Top regulator praises banks, Fitch disagrees

Top regulator praises banks, Fitch disagrees

Top regulator praises banks, Fitch disagrees

Customers inspect cars at a second-hand market in Istanbul. Car loans have contributed to Turkey’s credit growth.

Turkey has already overcome a loan growth risk due to precautions by the banking regulator and the Central Bank, according to Turkey’s Banking Regulation and Supervision Agency’s (BDDK) chairman, Mukim Öztekin. However, one of the three leading credit rating agencies, Fitch – which had given the local economy a boost with a November upgrade – said in yesterday’s report that Turkish lenders may risk their positive outlook with a stable high loan growth.

Öztekin told Anatolia news agency yesterday that despite the credit growth being at a high level between 2009 and 2011, a period when Turkey’s economy grew rapidly, he did not see the same problem today.

The BDDK took the required precautions to prevent loan growth, he said, adding that the essential point is the rate of deposits that are converted to credits. The banks have, as they were encouraged, found new alternative sources that could diversify, extend and change the structure of passives.
He said both the BDDK and Central Bank aim to take measures to restrict loan growth, adding that the BDDK did not want to raise credit growth above 10 or 15 percent.

However, Fitch warned in a report yesterday that Turkish banks might be threatened if the loan growth
“Our favorable outlook for Turkish banks could be threatened if credit growth significantly exceeds our 15 percent-20 percent expectation for a sustained period. We believe aggressive expansion could challenge banks’ underwriting capacity and asset quality,” it said.

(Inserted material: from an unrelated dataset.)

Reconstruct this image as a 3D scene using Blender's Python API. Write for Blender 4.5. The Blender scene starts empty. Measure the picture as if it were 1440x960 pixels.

The report also said the new precautions of the Turkish Central Bank, which has increased the rate of holding bank reserves, could decrease credit growth. The application of higher Central Bank reserve requirements for Turkish banks that fail to meet set leverage ratios might reduce the risks of a return to very rapid loan growth, it said.

‘Sector grows positively’

Öztekin said the banking sector’s growth would continue positive progress. The profit margins rate would shrink, while banks’ profits rise would reach between 10 and 15 percent this year, he forecasted. The complaints about the sector are generally caused by individual credit and credit cards, said Öztekin, adding that while the individual credit volume was 5 billion Turkish Liras in 2001, it has jumped to more than 250 billion liras, a 52-fold increase.